_TASK INSTRUCTIONS_.
Count lines with "script" in them. Report only the total.

_DATA FOR THE TASK_.

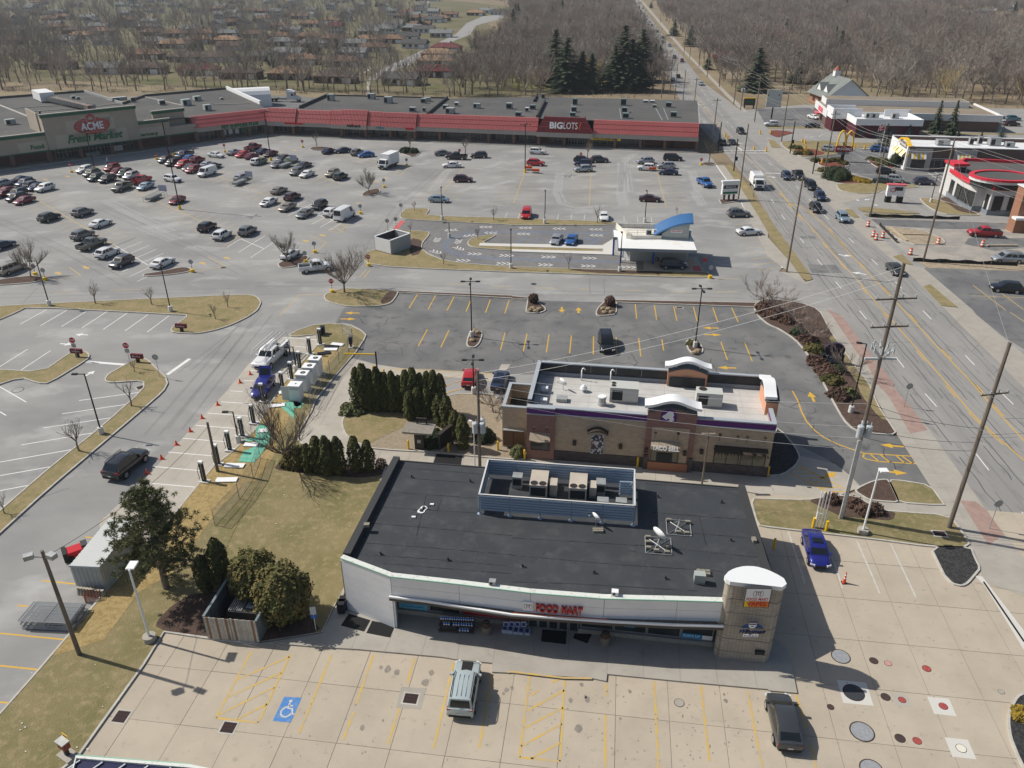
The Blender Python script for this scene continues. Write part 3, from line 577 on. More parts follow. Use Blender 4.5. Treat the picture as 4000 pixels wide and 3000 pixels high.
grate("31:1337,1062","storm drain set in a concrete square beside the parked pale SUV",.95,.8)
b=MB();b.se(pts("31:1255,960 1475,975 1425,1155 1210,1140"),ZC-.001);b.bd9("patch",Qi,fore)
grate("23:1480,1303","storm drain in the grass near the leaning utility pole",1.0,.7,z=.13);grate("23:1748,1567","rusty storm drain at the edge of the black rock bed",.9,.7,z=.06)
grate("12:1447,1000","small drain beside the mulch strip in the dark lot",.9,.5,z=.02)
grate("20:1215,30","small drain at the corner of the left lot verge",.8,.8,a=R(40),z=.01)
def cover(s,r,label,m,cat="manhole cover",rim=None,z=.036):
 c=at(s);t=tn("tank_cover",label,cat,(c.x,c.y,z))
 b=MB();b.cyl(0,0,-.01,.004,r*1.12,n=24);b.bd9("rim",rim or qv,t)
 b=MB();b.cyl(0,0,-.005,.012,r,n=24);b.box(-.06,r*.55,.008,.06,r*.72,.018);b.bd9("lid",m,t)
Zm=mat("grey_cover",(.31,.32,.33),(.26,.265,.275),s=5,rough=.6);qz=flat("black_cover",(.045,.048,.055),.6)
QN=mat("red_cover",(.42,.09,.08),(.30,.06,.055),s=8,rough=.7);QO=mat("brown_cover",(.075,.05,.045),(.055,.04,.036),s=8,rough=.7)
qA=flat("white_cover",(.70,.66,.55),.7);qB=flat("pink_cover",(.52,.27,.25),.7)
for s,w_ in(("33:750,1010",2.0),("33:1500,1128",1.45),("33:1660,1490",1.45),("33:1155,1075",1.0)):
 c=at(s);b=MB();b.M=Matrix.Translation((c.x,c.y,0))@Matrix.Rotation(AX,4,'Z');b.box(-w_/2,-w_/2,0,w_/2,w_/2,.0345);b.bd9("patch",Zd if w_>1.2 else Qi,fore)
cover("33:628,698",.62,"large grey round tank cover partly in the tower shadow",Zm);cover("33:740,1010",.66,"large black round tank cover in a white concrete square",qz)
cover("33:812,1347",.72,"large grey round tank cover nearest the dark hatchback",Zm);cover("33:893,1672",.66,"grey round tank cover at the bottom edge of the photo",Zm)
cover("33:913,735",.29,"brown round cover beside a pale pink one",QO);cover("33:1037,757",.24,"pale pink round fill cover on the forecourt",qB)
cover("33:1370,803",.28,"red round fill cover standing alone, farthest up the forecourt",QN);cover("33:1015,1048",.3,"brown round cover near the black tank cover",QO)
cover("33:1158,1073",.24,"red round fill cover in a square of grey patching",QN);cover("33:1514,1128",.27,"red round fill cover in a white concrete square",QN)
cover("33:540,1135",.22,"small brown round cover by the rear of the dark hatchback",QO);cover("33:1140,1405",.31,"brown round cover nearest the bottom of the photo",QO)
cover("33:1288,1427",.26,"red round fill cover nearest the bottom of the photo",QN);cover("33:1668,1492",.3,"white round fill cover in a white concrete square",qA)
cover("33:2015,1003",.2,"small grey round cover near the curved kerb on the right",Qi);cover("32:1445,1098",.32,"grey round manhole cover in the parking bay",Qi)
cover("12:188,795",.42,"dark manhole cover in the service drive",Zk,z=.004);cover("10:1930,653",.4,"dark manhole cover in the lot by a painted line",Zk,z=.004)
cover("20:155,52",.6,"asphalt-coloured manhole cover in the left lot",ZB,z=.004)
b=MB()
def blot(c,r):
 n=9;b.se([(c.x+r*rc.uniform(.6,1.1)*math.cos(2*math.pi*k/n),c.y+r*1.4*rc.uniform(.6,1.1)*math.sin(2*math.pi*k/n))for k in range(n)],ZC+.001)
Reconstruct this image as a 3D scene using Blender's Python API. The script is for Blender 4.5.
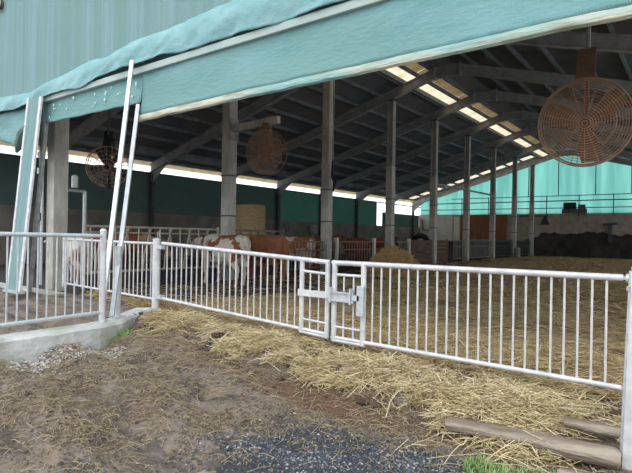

_ANSWER TO THIS EXERCISE_.
2